#### Goal
Restate the lines word for word, from the first line of the records through the line containing "BL = bumpy(LB, 95, .13, .30, up=-.1)". Leave out the pictures and anything after that line.

————

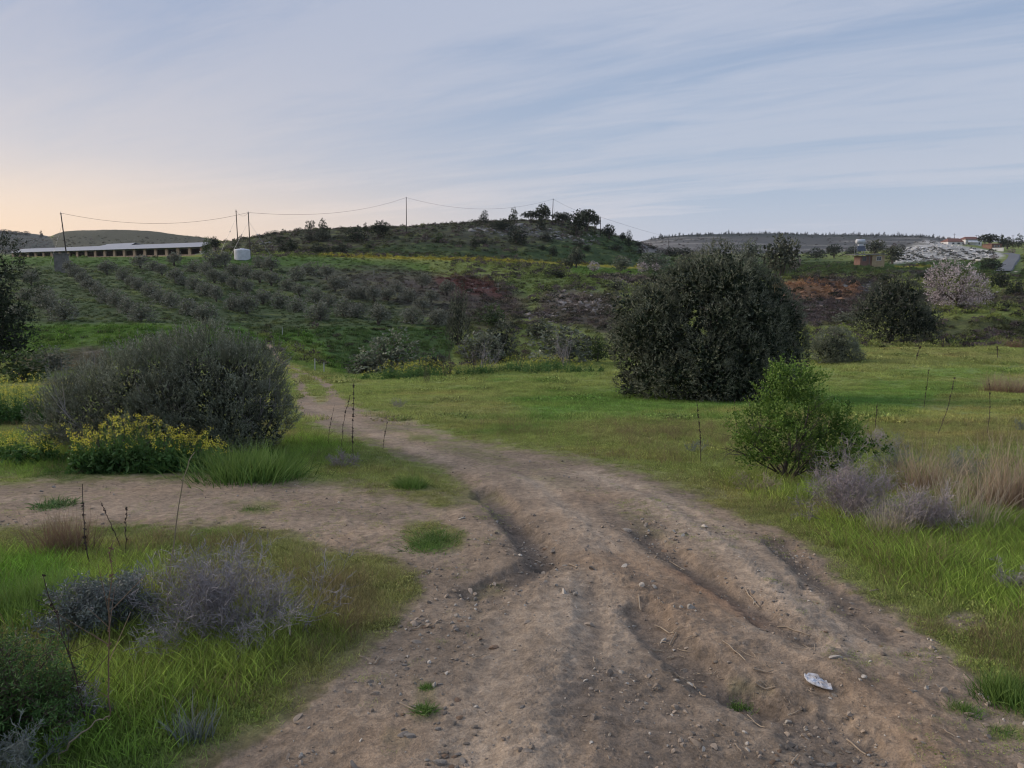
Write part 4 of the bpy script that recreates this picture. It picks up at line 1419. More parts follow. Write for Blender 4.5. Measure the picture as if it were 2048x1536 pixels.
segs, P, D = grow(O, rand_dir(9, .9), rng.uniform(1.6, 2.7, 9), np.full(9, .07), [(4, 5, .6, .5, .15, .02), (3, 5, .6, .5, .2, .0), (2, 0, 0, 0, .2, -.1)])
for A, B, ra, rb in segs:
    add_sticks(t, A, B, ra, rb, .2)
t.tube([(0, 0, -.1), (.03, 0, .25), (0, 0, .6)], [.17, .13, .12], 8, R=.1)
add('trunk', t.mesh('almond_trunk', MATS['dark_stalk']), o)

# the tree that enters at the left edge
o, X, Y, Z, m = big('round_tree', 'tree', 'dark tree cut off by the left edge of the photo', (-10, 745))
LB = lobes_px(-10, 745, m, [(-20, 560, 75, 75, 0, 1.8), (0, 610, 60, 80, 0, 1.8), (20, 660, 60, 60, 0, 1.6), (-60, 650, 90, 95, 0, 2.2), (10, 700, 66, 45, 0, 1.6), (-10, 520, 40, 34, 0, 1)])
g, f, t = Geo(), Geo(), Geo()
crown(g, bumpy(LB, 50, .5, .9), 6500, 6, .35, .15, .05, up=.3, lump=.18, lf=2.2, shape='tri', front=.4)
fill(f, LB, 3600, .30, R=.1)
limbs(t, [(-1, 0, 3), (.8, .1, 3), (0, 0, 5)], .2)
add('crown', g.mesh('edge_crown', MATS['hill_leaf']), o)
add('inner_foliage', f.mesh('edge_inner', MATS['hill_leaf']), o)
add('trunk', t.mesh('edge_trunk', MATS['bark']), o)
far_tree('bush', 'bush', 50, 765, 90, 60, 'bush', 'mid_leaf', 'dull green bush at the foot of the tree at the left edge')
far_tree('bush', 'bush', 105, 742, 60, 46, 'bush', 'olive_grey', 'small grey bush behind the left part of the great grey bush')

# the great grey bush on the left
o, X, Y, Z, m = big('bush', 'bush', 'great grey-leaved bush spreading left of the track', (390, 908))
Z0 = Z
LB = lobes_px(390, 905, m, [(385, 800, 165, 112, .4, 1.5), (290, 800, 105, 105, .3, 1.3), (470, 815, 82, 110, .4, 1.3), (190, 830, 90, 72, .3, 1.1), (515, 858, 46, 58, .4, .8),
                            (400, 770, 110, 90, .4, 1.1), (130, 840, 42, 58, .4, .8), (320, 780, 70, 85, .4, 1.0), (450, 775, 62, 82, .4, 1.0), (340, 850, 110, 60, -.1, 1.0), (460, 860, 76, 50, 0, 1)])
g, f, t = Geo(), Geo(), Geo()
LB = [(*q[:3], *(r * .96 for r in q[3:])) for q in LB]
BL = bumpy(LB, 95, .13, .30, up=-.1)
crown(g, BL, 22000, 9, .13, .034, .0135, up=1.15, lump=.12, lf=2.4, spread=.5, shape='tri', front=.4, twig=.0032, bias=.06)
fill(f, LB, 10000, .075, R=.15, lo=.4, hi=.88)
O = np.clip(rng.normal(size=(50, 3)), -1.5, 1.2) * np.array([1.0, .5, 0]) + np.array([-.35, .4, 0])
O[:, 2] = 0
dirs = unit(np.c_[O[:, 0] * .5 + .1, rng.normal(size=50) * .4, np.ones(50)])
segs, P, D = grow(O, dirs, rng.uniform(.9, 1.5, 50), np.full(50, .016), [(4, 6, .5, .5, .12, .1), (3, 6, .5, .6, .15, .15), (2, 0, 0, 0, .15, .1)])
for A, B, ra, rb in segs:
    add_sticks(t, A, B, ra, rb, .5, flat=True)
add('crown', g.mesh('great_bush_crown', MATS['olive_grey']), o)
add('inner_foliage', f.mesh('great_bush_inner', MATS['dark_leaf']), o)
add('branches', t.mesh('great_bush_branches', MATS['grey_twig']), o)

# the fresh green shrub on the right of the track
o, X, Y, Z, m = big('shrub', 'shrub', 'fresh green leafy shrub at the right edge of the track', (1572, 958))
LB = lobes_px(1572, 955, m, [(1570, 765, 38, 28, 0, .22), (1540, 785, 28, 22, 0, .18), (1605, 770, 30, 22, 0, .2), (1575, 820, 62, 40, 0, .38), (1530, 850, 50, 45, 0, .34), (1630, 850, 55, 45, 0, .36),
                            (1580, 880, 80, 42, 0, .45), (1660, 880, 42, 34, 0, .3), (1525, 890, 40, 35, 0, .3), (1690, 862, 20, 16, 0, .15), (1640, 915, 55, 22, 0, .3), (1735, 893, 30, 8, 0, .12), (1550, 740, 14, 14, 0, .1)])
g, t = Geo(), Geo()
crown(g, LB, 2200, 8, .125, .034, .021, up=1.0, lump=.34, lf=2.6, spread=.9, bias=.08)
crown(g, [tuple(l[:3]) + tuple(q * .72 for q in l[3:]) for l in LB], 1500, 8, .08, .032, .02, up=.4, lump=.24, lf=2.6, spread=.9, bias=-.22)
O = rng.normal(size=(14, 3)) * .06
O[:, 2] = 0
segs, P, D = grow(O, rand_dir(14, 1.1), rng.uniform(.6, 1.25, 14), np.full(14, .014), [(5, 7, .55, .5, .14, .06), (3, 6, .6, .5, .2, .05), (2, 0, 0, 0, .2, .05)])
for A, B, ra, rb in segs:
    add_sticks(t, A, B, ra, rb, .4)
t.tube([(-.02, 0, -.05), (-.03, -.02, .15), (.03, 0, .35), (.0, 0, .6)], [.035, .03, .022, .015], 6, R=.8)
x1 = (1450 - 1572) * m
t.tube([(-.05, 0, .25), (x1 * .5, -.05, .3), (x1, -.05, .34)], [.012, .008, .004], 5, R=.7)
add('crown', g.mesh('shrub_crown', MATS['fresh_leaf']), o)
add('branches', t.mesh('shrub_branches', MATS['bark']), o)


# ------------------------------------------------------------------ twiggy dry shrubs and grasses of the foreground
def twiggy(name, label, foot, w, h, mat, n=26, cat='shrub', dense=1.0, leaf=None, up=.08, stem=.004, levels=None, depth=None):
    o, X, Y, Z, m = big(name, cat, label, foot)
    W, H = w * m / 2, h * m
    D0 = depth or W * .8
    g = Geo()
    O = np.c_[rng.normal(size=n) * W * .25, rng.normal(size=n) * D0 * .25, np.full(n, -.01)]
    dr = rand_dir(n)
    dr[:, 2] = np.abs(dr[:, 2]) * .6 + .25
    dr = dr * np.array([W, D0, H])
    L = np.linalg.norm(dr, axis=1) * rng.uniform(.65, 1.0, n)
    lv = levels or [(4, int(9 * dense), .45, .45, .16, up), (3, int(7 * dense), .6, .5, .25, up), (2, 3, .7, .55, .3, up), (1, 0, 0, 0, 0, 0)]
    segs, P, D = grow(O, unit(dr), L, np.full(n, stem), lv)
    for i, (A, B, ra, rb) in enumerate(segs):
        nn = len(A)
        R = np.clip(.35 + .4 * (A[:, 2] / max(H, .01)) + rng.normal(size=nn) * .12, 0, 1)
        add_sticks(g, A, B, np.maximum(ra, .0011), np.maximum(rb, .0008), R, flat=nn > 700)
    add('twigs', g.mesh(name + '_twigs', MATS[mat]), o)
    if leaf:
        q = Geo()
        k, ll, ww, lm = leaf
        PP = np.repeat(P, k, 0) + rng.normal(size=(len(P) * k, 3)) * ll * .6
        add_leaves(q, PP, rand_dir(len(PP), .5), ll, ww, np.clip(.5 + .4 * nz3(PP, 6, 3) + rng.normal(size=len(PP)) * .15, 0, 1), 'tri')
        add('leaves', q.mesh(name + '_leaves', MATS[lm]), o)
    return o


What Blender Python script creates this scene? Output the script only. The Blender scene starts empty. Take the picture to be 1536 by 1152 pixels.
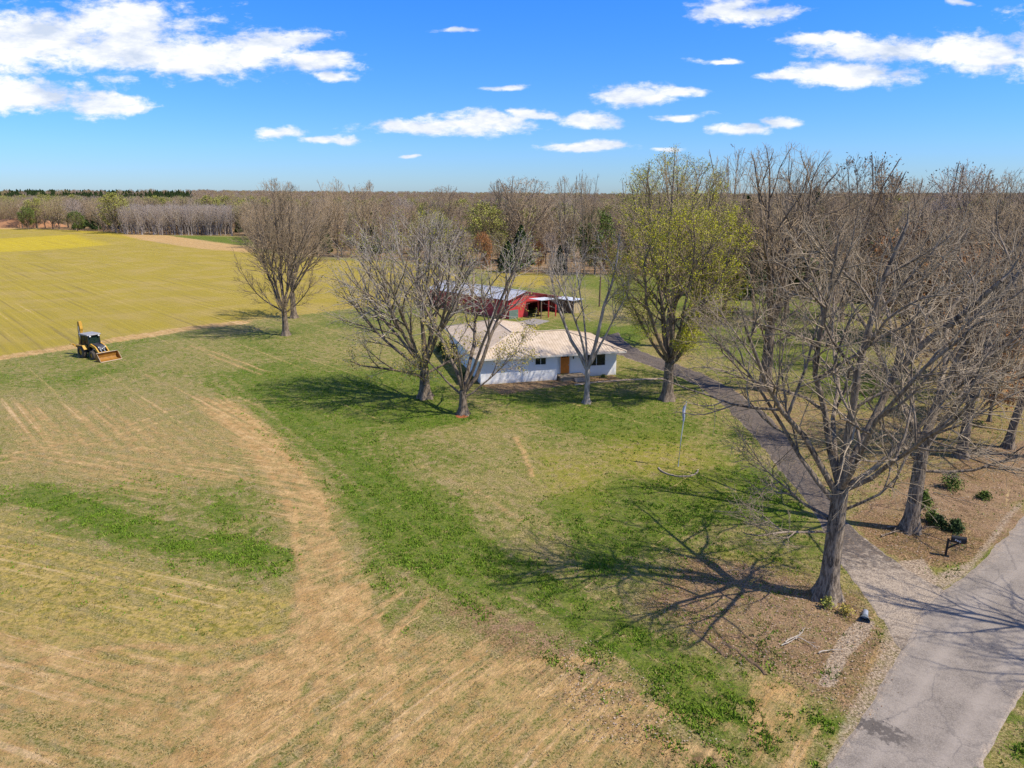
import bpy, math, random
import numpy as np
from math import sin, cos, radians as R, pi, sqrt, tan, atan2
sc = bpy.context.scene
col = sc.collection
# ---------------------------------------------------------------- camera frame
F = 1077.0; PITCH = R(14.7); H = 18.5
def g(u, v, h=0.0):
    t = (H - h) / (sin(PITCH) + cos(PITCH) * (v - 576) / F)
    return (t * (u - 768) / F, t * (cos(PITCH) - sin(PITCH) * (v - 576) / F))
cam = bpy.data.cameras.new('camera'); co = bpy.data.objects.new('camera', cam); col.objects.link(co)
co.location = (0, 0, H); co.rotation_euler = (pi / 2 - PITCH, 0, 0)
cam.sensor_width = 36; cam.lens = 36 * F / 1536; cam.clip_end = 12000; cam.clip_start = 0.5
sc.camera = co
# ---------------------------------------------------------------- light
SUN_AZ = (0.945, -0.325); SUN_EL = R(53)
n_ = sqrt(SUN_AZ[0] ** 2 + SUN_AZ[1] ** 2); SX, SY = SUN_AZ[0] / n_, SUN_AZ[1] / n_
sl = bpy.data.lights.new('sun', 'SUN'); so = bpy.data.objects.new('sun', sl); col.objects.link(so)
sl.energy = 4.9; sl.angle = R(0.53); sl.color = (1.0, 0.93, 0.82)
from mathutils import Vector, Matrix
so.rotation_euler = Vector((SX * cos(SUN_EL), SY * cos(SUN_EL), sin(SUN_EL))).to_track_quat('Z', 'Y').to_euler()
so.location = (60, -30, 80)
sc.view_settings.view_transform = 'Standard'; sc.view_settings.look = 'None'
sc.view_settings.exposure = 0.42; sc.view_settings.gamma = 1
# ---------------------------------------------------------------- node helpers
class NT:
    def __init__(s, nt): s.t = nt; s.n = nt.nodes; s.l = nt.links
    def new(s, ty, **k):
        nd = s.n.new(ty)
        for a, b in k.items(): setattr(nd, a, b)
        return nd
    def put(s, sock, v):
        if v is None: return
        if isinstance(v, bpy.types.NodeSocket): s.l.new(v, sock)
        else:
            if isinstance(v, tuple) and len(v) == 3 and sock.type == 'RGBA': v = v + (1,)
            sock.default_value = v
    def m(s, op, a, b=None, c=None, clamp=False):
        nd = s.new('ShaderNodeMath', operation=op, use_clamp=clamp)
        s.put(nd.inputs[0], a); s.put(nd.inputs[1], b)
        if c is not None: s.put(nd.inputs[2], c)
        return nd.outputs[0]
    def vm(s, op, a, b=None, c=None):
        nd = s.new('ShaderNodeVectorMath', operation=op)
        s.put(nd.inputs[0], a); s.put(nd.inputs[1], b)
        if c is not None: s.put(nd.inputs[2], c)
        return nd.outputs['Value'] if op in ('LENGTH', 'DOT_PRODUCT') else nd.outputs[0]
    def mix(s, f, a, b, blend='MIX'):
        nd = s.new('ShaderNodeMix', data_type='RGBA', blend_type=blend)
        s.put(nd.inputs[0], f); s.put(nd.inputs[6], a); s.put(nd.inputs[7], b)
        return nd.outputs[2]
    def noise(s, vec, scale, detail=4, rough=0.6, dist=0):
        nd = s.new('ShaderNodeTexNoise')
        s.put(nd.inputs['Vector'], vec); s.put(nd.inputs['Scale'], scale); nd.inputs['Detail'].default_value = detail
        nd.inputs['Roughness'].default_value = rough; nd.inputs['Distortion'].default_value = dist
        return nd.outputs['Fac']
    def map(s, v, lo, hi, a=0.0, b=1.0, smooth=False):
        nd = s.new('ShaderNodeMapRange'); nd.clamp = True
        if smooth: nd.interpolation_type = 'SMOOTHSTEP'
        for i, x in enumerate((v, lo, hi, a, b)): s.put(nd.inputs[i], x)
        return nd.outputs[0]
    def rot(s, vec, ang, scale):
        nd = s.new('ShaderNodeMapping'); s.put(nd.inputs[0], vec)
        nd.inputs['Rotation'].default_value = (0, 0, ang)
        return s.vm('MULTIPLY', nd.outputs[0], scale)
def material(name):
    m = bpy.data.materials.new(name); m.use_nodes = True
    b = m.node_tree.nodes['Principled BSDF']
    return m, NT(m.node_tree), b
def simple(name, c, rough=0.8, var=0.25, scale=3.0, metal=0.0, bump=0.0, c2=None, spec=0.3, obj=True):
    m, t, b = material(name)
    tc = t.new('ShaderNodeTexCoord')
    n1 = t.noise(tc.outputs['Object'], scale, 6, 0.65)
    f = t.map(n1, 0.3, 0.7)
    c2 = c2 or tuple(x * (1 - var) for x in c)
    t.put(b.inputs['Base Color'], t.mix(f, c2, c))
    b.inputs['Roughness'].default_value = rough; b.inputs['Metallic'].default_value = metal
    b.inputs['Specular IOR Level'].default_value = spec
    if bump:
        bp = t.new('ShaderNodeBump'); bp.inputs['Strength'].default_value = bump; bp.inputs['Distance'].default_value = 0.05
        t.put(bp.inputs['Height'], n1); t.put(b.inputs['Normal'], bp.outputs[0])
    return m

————

#### Reply to the task
Write part 4 of the bpy script that recreates this picture. It picks up at line 1419. More parts follow. Write for Blender 4.5. Measure the picture as if it were 2048x1536 pixels.
segs, P, D = grow(O, rand_dir(9, .9), rng.uniform(1.6, 2.7, 9), np.full(9, .07), [(4, 5, .6, .5, .15, .02), (3, 5, .6, .5, .2, .0), (2, 0, 0, 0, .2, -.1)])
for A, B, ra, rb in segs:
    add_sticks(t, A, B, ra, rb, .2)
t.tube([(0, 0, -.1), (.03, 0, .25), (0, 0, .6)], [.17, .13, .12], 8, R=.1)
add('trunk', t.mesh('almond_trunk', MATS['dark_stalk']), o)

# the tree that enters at the left edge
o, X, Y, Z, m = big('round_tree', 'tree', 'dark tree cut off by the left edge of the photo', (-10, 745))
LB = lobes_px(-10, 745, m, [(-20, 560, 75, 75, 0, 1.8), (0, 610, 60, 80, 0, 1.8), (20, 660, 60, 60, 0, 1.6), (-60, 650, 90, 95, 0, 2.2), (10, 700, 66, 45, 0, 1.6), (-10, 520, 40, 34, 0, 1)])
g, f, t = Geo(), Geo(), Geo()
crown(g, bumpy(LB, 50, .5, .9), 6500, 6, .35, .15, .05, up=.3, lump=.18, lf=2.2, shape='tri', front=.4)
fill(f, LB, 3600, .30, R=.1)
limbs(t, [(-1, 0, 3), (.8, .1, 3), (0, 0, 5)], .2)
add('crown', g.mesh('edge_crown', MATS['hill_leaf']), o)
add('inner_foliage', f.mesh('edge_inner', MATS['hill_leaf']), o)
add('trunk', t.mesh('edge_trunk', MATS['bark']), o)
far_tree('bush', 'bush', 50, 765, 90, 60, 'bush', 'mid_leaf', 'dull green bush at the foot of the tree at the left edge')
far_tree('bush', 'bush', 105, 742, 60, 46, 'bush', 'olive_grey', 'small grey bush behind the left part of the great grey bush')

# the great grey bush on the left
o, X, Y, Z, m = big('bush', 'bush', 'great grey-leaved bush spreading left of the track', (390, 908))
Z0 = Z
LB = lobes_px(390, 905, m, [(385, 800, 165, 112, .4, 1.5), (290, 800, 105, 105, .3, 1.3), (470, 815, 82, 110, .4, 1.3), (190, 830, 90, 72, .3, 1.1), (515, 858, 46, 58, .4, .8),
                            (400, 770, 110, 90, .4, 1.1), (130, 840, 42, 58, .4, .8), (320, 780, 70, 85, .4, 1.0), (450, 775, 62, 82, .4, 1.0), (340, 850, 110, 60, -.1, 1.0), (460, 860, 76, 50, 0, 1)])
g, f, t = Geo(), Geo(), Geo()
LB = [(*q[:3], *(r * .96 for r in q[3:])) for q in LB]
BL = bumpy(LB, 95, .13, .30, up=-.1)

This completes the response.